Front view of Indian Bandit Chaser armor shields and safety glass windows
The front shields used thin bulletproof steel plate and safety-glass windows so the rider and passenger could still see forward.

The sidecar was also lined with the same steel plate, and the rider’s leg shields were armored as well. In effect, Indian was trying to create a protected firing and pursuit position without giving up the narrow footprint and quick response of a motorcycle outfit. Surviving descriptions also mention a gun port, which fits the Bandit Chaser’s purpose, though the exact construction details are best treated cautiously because no known original machine is available for inspection.

Indian Bandit Chaser sidecar armor and rider leg shields on armored police motorcycle
Indian also armored the sidecar and the rider’s leg-shield area, turning the open motorcycle outfit into a rolling barrier.

Indian was not the only company experimenting with specialized service machines during this period. The company had already shown an interest in utility work through machines such as experimental mail-carrying outfits and later fire-service motorcycle equipment. The Bandit Chaser was more dramatic, but it followed the same broader idea: adapt a motorcycle to a municipal job that demanded speed, access, and a small operating footprint.

A Later Shield Design

One of the surviving photos appears to show a later or revised version of the armored shield.
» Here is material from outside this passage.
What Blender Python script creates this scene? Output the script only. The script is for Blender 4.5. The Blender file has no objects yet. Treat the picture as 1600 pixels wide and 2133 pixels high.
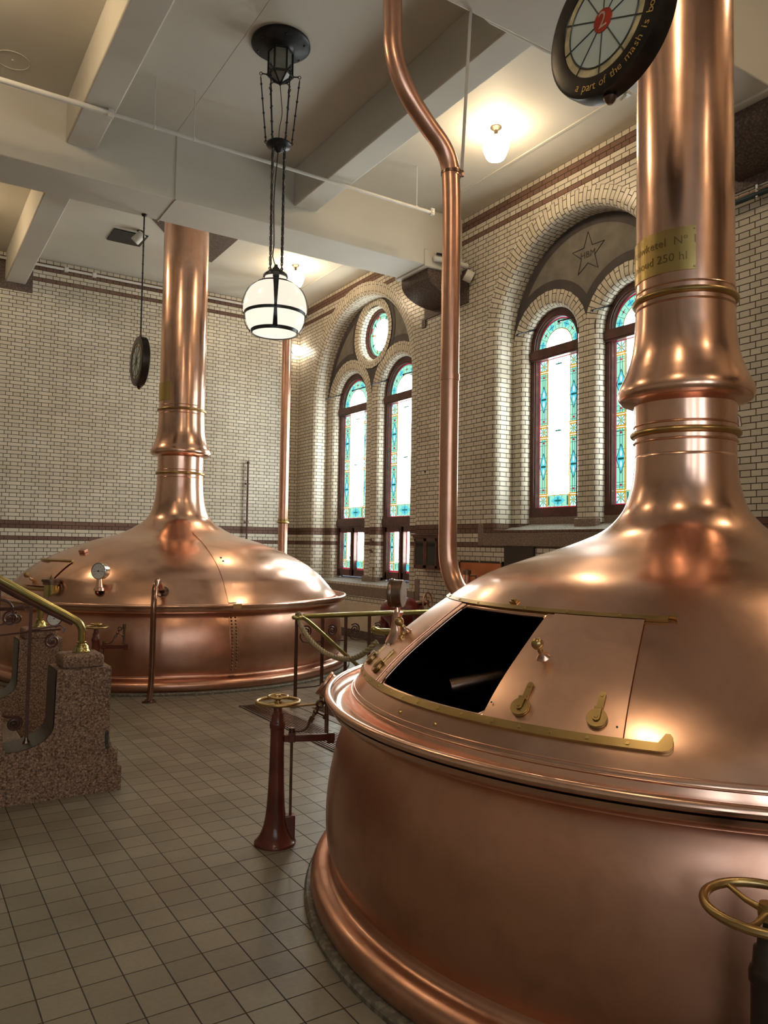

The front shield has curved sides, and the upper half looks as if it may have been raised and lowered rather than simply folding in half like the earlier version. That observation should remain cautious, because the photos do not provide a full engineering record, but the difference is clear enough to suggest that Indian was still experimenting with the shield layout.

Later Indian armored police motorcycle shield design with curved front sides
This later-looking shield appears to use curved sides and a different upper section than the earlier folding shield arrangement.

Harley-Davidson’s Armored Prototype

Harley-Davidson was also paying attention to armored police motorcycle ideas. The Harley prototype shown here took the armor a couple of steps farther by extending the fenders to protect the tires and adding more shielding around the sidecar. The photo was taken at a motorcycle show in New York, and it shows that Indian’s Bandit Chaser was not a completely isolated idea. Police departments were important customers, and motorcycle manufacturers were willing to show dramatic equipment when it might lead to official orders.

Harley-Davidson armored police motorcycle prototype with sidecar shielding at New York motorcycle show
Harley-Davidson’s armored police prototype carried the idea farther, with extended fenders and more sidecar shielding.

Harley’s normal police machines would become a major part of the company’s identity, especially in the decades that followed, but this armored sidecar outfit appears to have remained a prototype rather than a production police model. The later development of Harley-Davidson police equipment followed a more conventional path than the steel-shielded motorcycle shown here.

What Survives of the Bandit Chaser Story

The Bandit Chaser is one of those machines where the surviving photographs carry much of the story. Documentation appears to be limited, and no surviving original example is known. A 1928 Indian service-body reference reportedly mentioned the Bandit Chaser body after its late-1927 introduction, but detailed factory records, NYPD procurement files, and period road reports have not surfaced in the surviving record.

That thin record is exactly why the original details matter: Chief and Princess sidecar platform, 1/16-inch bulletproof steel, 7/8-inch safety glass, hinged shields, armored sidecar, armored leg shields, the 40-pound factory claim, and at least five units built at the end of 1927. Taken together, they describe a rare, purpose-built police motorcycle from a moment when manufacturers were still testing how far a motorcycle could be pushed into specialized public-service work.

The 1927 Indian Bandit Chaser was never a normal police bike. It was a short-run armored experiment built for a dangerous job, and its strange shape still says a lot about the period that produced it: fast motorcycles, armed criminals, exposed patrolmen, and manufacturers trying to turn a sidecar outfit into something closer to a light armored vehicle.